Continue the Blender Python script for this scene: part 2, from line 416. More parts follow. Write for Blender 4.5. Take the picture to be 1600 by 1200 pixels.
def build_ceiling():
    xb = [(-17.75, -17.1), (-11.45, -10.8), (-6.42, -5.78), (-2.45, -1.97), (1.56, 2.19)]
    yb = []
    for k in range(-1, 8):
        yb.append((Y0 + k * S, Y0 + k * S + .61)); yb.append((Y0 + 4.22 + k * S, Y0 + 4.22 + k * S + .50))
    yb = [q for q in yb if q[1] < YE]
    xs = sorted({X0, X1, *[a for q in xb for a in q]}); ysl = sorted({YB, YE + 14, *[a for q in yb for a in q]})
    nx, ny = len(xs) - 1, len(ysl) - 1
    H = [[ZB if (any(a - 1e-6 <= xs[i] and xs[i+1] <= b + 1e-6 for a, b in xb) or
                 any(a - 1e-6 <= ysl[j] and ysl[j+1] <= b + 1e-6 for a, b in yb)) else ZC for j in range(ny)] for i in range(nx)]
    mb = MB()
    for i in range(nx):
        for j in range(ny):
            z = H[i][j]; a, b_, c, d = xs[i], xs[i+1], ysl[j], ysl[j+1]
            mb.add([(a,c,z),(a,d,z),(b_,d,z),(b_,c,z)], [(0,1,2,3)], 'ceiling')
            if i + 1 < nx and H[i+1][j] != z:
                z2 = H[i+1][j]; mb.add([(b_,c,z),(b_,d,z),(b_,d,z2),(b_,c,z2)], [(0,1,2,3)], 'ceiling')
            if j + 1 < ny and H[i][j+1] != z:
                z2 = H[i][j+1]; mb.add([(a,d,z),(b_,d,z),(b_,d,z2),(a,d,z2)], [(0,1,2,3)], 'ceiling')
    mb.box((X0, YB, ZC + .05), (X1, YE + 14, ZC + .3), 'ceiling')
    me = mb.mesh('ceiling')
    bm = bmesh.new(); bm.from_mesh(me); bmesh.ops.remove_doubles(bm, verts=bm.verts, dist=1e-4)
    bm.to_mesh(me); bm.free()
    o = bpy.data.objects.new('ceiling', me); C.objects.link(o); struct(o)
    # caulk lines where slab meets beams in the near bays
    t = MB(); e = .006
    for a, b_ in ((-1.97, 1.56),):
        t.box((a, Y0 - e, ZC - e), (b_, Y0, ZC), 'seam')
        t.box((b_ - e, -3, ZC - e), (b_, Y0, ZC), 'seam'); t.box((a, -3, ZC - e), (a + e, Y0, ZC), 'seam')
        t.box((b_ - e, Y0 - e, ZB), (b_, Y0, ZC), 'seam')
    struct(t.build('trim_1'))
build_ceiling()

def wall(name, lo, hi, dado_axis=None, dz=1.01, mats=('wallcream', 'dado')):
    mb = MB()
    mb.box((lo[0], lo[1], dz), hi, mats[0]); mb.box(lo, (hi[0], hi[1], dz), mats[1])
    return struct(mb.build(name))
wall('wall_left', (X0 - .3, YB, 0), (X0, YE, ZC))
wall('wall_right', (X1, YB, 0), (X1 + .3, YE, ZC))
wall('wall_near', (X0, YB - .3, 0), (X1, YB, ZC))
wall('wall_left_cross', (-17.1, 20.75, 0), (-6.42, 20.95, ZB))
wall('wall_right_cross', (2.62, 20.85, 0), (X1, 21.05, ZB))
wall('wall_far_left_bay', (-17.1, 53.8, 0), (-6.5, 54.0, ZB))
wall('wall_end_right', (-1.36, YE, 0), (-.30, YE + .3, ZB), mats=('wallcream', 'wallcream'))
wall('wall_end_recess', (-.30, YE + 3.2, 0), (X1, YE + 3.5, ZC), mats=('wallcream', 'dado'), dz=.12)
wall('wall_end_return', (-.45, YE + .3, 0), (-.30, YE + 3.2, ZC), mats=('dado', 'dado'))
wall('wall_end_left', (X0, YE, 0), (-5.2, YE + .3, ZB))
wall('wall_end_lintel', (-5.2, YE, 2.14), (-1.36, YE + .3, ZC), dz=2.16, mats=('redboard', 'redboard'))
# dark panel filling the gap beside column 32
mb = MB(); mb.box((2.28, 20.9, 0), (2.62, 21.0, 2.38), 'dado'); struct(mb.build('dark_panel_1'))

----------

[What to do] Extract the listing in its entirety, matching it exactly.

[Task solution]
Continue the Blender Python script for this scene: part 2, from line 416. More parts follow. Write for Blender 4.5. Take the picture to be 1600 by 1200 pixels.
def build_ceiling():
    xb = [(-17.75, -17.1), (-11.45, -10.8), (-6.42, -5.78), (-2.45, -1.97), (1.56, 2.19)]
    yb = []
    for k in range(-1, 8):
        yb.append((Y0 + k * S, Y0 + k * S + .61)); yb.append((Y0 + 4.22 + k * S, Y0 + 4.22 + k * S + .50))
    yb = [q for q in yb if q[1] < YE]
    xs = sorted({X0, X1, *[a for q in xb for a in q]}); ysl = sorted({YB, YE + 14, *[a for q in yb for a in q]})
    nx, ny = len(xs) - 1, len(ysl) - 1
    H = [[ZB if (any(a - 1e-6 <= xs[i] and xs[i+1] <= b + 1e-6 for a, b in xb) or
                 any(a - 1e-6 <= ysl[j] and ysl[j+1] <= b + 1e-6 for a, b in yb)) else ZC for j in range(ny)] for i in range(nx)]
    mb = MB()
    for i in range(nx):
        for j in range(ny):
            z = H[i][j]; a, b_, c, d = xs[i], xs[i+1], ysl[j], ysl[j+1]
            mb.add([(a,c,z),(a,d,z),(b_,d,z),(b_,c,z)], [(0,1,2,3)], 'ceiling')
            if i + 1 < nx and H[i+1][j] != z:
                z2 = H[i+1][j]; mb.add([(b_,c,z),(b_,d,z),(b_,d,z2),(b_,c,z2)], [(0,1,2,3)], 'ceiling')
            if j + 1 < ny and H[i][j+1] != z:
                z2 = H[i][j+1]; mb.add([(a,d,z),(b_,d,z),(b_,d,z2),(a,d,z2)], [(0,1,2,3)], 'ceiling')
    mb.box((X0, YB, ZC + .05), (X1, YE + 14, ZC + .3), 'ceiling')
    me = mb.mesh('ceiling')
    bm = bmesh.new(); bm.from_mesh(me); bmesh.ops.remove_doubles(bm, verts=bm.verts, dist=1e-4)
    bm.to_mesh(me); bm.free()
    o = bpy.data.objects.new('ceiling', me); C.objects.link(o); struct(o)
    # caulk lines where slab meets beams in the near bays
    t = MB(); e = .006
    for a, b_ in ((-1.97, 1.56),):
        t.box((a, Y0 - e, ZC - e), (b_, Y0, ZC), 'seam')
        t.box((b_ - e, -3, ZC - e), (b_, Y0, ZC), 'seam'); t.box((a, -3, ZC - e), (a + e, Y0, ZC), 'seam')
        t.box((b_ - e, Y0 - e, ZB), (b_, Y0, ZC), 'seam')
    struct(t.build('trim_1'))
build_ceiling()

def wall(name, lo, hi, dado_axis=None, dz=1.01, mats=('wallcream', 'dado')):
    mb = MB()
    mb.box((lo[0], lo[1], dz), hi, mats[0]); mb.box(lo, (hi[0], hi[1], dz), mats[1])
    return struct(mb.build(name))
wall('wall_left', (X0 - .3, YB, 0), (X0, YE, ZC))
wall('wall_right', (X1, YB, 0), (X1 + .3, YE, ZC))
wall('wall_near', (X0, YB - .3, 0), (X1, YB, ZC))
wall('wall_left_cross', (-17.1, 20.75, 0), (-6.42, 20.95, ZB))
wall('wall_right_cross', (2.62, 20.85, 0), (X1, 21.05, ZB))
wall('wall_far_left_bay', (-17.1, 53.8, 0), (-6.5, 54.0, ZB))
wall('wall_end_right', (-1.36, YE, 0), (-.30, YE + .3, ZB), mats=('wallcream', 'wallcream'))
wall('wall_end_recess', (-.30, YE + 3.2, 0), (X1, YE + 3.5, ZC), mats=('wallcream', 'dado'), dz=.12)
wall('wall_end_return', (-.45, YE + .3, 0), (-.30, YE + 3.2, ZC), mats=('dado', 'dado'))
wall('wall_end_left', (X0, YE, 0), (-5.2, YE + .3, ZB))
wall('wall_end_lintel', (-5.2, YE, 2.14), (-1.36, YE + .3, ZC), dz=2.16, mats=('redboard', 'redboard'))
# dark panel filling the gap beside column 32
mb = MB(); mb.box((2.28, 20.9, 0), (2.62, 21.0, 2.38), 'dado'); struct(mb.build('dark_panel_1'))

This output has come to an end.